Let G be a grid graph with m rows and n columns, i.e. m = 4, n = 7 is shown here:
For what values of m and n does G have a Hamilton path, and for what values of m and n does G have a Hamilton cycle?
So far I've figured out that a grid graph always has a Hamilton path, and has a Hamilton cycle when at least one of m or n is even. I'm struggling to provide justification as to why this is true...
This is a more formal construction, building off of the answers by Brian M. Scott and David Ongaro.
The theorem is actually: an n x m grid graph is Hamiltonian if and only if:
A) m or n is even and m > 1 and n > 1
or
B) mn = 1
There are four parts to the proof.
This proof is going to be by construction.
If one of the even sides is of length 2, you can form a ring that reaches all vertices, so the graph is Hamiltonian.
Otherwise, there exists an even side of length greater than 2. Let's call that direction "vertical" and the other direction "horizontal". Thus, the graph has an even number of rows. Take one of the vertical edges of the graph and make a starting path connecting all squares on that edge. Then, the ends of the starting path can be extended through the rest of the nodes by creating "switchbacks", paths that run out to the edge of the grid opposite the starting path using one horizontal row of squares and then back to the column adjacent to the starting path using the next horizontal row. A complete switchback will reach all of the nodes in its rows that aren't reached by the starting path and requires 2 rows. Since there are an even number of rows in the graph, we can fill the remainder of the graph with switchbacks and end in a square adjacent to the open end of the starting path. Connecting the final switchback to the open end of the starting path creates a Hamiltonian cycle.
Ex:
* - * - * - * - *
| |
* * - * - * - *
| |
* * - * - * - *
| |
* * - * - * - *
| |
* * - * - * - *
| |
* - * - * - * - *
If both mn = 1, then it is a 1 vertex graph. This is trivially Hamiltonian in that there is a zero length path that visits the vertex. [1]
All Hamiltonian graphs are biconnected. [2]
If exactly one of the dimensions is 1, then the graph is a line of length at least 2. If the length is 2, then it is a simple graph with 2 vertices. There are no simple 2-node Hamiltonian graphs (OEIS A003216), so this is not Hamiltonian.
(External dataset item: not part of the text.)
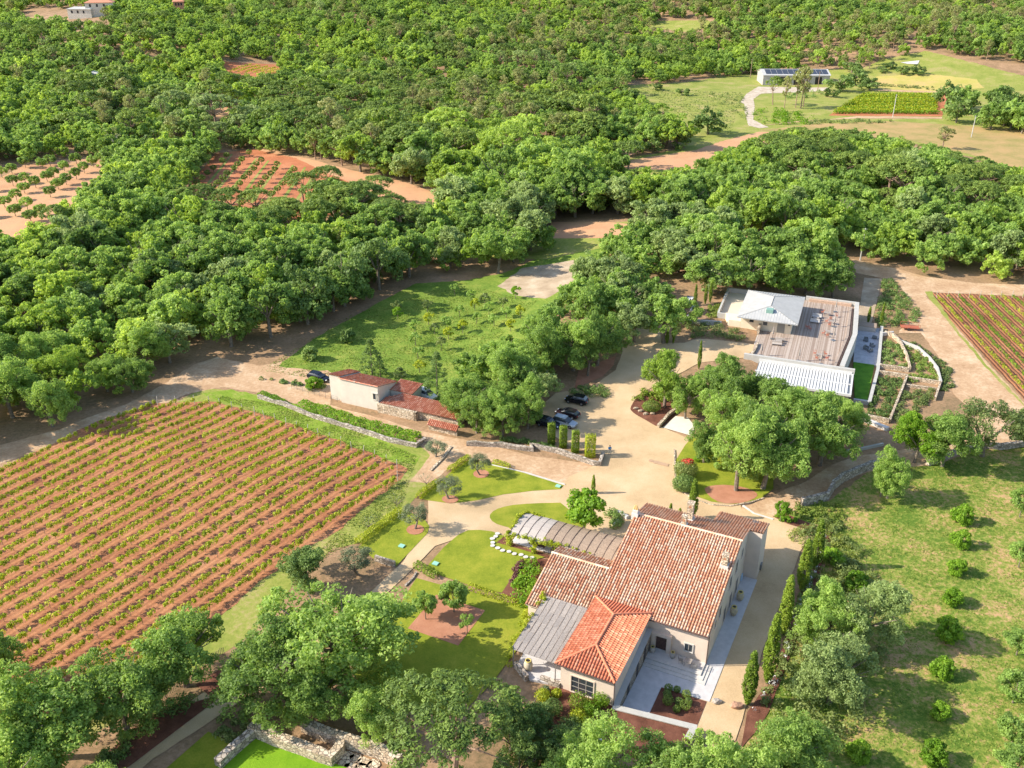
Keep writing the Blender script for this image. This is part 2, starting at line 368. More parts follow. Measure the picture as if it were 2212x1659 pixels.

If the length is greater than 2, there must be a central vertex of the graph that can be removed and the graph will become disconnected. Thus, the graph is not biconnected and is therefore not Hamiltonian.
Any bipartite graph with unbalanced vertex parity is not Hamiltonian. [3][4]
You can color the grid like a chess board, such that alternating squares are black and white and no two adjacent squares share a color. Noting that squares of the grid are vertices of the graph, it follows that the set of black vertices and the set of white vertices are a partition of the graph into 2 sets such that none of the vertices in the same set are adjacent. Thus, the graph is bipartite. Since both of the dimensions are odd, the total number of squares and therefore vertices is odd, so therefore the partitions must have different numbers of vertices. As a result, the graph is bipartite with unbalanced vertices and isn't Hamiltonian.
HINT: You simply need to explain carefully how to produce the desired paths.
If, say, $m$ is even, as in your example, you can generalize the following idea (which I’ve left slightly incomplete). The evenness of $m$ is what makes the idea work.
*-->*-->*-->*-->*
|
V
* *<--*<--*<--*
|
V
* *-->*-->*-->*
|
V
*<--*<--*<--*<--*
To prove why it works when $mn$ is even and $m, n > 1$ it should be enough to provide a construction of a Hamiltonian cycle as Brain did in his answer.
To prove why there is no such cycle when $mn$ is odd consider the following: color each vertex as "black" when the sum of its coordinates is even otherwise as "white". In this way you get a checkerboard pattern and no likewise colored vertexes are connected. Since the total number of vertexes is odd the start and endpoints of a Hamiltonian path must have the same colors, therefore they can not be connected.